Workers’ comp claims

Insurers are seeing a ramp up in activity in oil and gas with stacked platforms being reactivated and new construction projects coming to market, according to Jim Conroy, global practice leader, Oil and Gas, Travelers. “With this increased activity, companies are finding it challenging to recruit qualified labor to staff operations. This could lead to hiring unqualified workers to fill open positions and an increase in injuries,” he said.

Conroy is seeing increased frequency of severe workers’ compensation claims in oil and gas, which he attributes to several factors. “Creating a safety culture continues to be important as that can help protect employees while they gain valuable on-the-job experience,” he said.

Jessica Dekermanji, senior vice president and chief underwriting officer with Liberty Mutual’s National Insurance Specialty Energy Group, said there are three trends that are impacting rates across all segments: legal concerns, labor shortages and emerging issues like artificial intelligence (AI).“There is going to be a lot of AI coming to oil and gas companies as well as power and utility that can make the workplace safer,” she said.

Dekermanji cited an example of using automated iron roughnecks (a piece of hydraulic machinery that connects and disconnects drill pipe in a modern drilling rig), which previously were put together manually by operators with tongs. Although this isn’t used on all rigs yet, it is something that makes the workforce significantly safer.

Another example is the use of unmanned vehicles or aircraft to inspect pipelines. “Rather than having individuals go out in the middle of nowhere, you can reduce exposure for workers. It can also improve your general liability because if you’re inspecting equipment on a more regular basis, you can identify potential problems,” she said.

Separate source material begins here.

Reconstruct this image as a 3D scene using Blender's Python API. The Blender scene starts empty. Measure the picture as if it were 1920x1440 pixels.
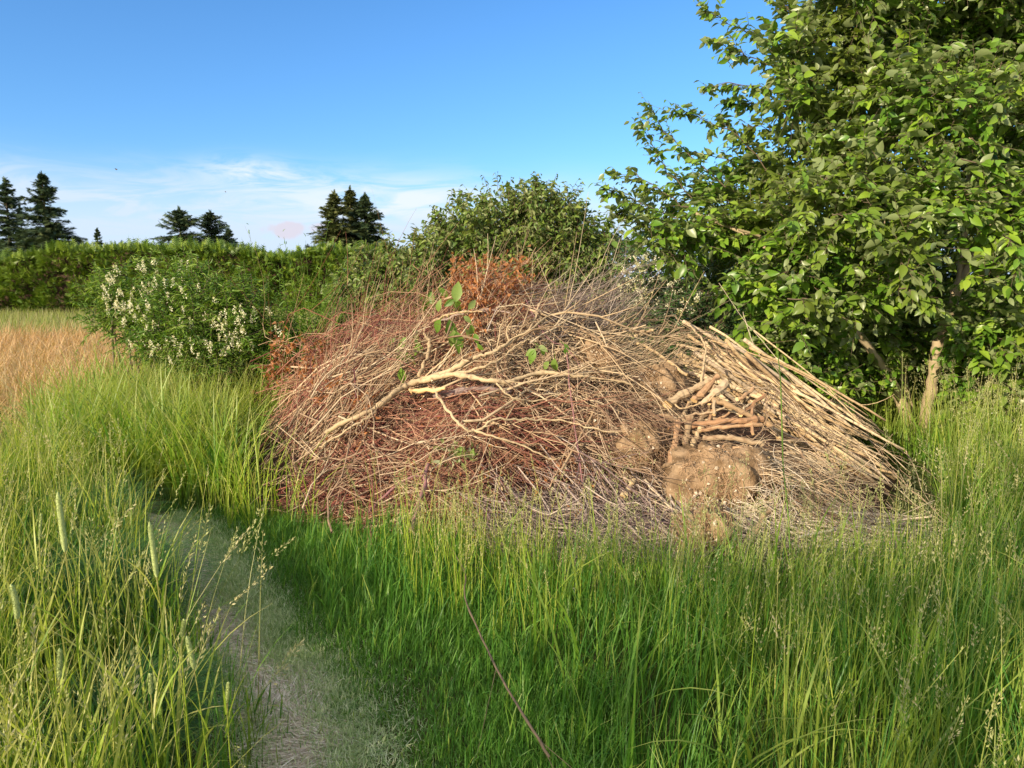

Dekermanji noted that labor shortages impact all energy lines. “If you don’t have quality employees, you jeopardize workers’ compensation claims by people not being work ready, you jeopardize inadvertent sudden release of chemicals or other liabilities. In the case of driving, automation decreases the frequency and severity of accidents. This labor shortage is a real critical challenge that the oil industry has been facing, so automation will play a role in letting them become less labor intensive and therefore more selective in the workers they place.”

Companies are seeing challenges in oil and gas as it relates to driving and companies’ auto exposures. “These workers can travel long distances, often at night, to remote locations where they work lengthy, physically demanding shifts,” said Conroy. “Each of these factors can increase the risk of an accident,” he said, adding, “Distracted driving could also come into play. Companies often overlook this exposure, so our challenge is helping the industry understand why it is crucial to address and how to do so.”

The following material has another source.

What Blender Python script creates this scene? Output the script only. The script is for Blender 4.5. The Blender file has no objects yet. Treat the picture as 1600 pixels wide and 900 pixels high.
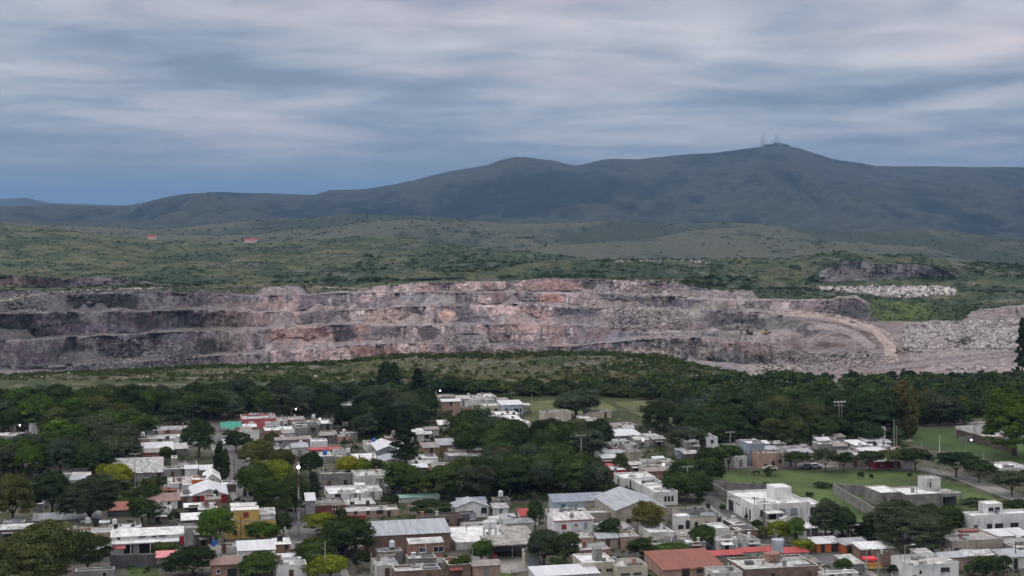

There are also escalating jury verdicts trending in auto and liability, according to Dekermanji. “In the more rural areas, insurers are viewed as the bad guys. As a result, insurers are facing huge jury awards,” she said.

According to industry experts, if there’s stability with some rate increase and moderate losses for 2019, then carriers might think that there’s money to be made.

“In this overcapitalized market, if we are able to keep rates at a 5% to 10% increase and we still see losses at the scale we have seen in the past few years, which will result in most markets not being able to produce a return to their investors, then a number of carriers may consider what the long-term outlook will be and whether this is sustainable,” said van Winden. “If there’s no nominal change in rates, and continued losses at the scale that we have seen in the past few years, we could see increased capital fleeing the market. Then, there will be less competition, and we can expect continued and potentially accelerated increase in rate.”